E qui arriva la rivelazione più meta-letteraria di tutte: Bech stesso era “la mia un’altra cosa” l’estate precedente. Updike rivela che aveva una storia “rimasta” sulla Cecoslovacchia che non era stata inclusa in “Bech is back”, e che ha scritto altre storie per accompagnarla, creando così “Bech at bay”, un “quasi-romanzo”. La conversazione si chiude con la consapevolezza che il personaggio è diventato la musa, e ora, l’intervistato è l’intervistatore: “Tu eri la mia un’altra cosa, e ora, eccoci qui, io sono la tua”.

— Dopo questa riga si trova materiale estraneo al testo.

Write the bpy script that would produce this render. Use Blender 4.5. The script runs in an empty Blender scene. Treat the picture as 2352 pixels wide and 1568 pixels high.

L’intervista tra Henry Bech e John Updike non è solo un esercizio di auto-ironia, ma una profonda meditazione sulla natura della creazione letteraria. Updike, attraverso il suo alter ego, analizza le tensioni intrinseche tra la vita vissuta e la vita immaginata, il desiderio di essere qualcosa di diverso e le sfide di una professione che, nonostante le sue difficoltà, continua a offrire la possibilità di “mettere la verità nella testa degli uomini”. L’articolo è un’analisi brillante di come un autore possa oggettivare e interrogare se stesso attraverso i propri personaggi. Bech non è solo un’estensione di Updike, ma un’entità con una propria “ego ferito”, capace di confrontare il suo creatore sulle scelte narrative e le implicazioni morali della finzione. La conversazione si conclude con un’osservazione “carina” da parte di Bech e Updike che si ritira per “potare dei cespugli”, un finale quasi banale che riporta la discussione astratta sull’arte alla concretezza della vita quotidiana. Ma l’eco delle loro parole rimane, a testimoniare la complessa e ininterrotta danza tra l’autore e le innumerevoli vite che egli crea sulla pagina.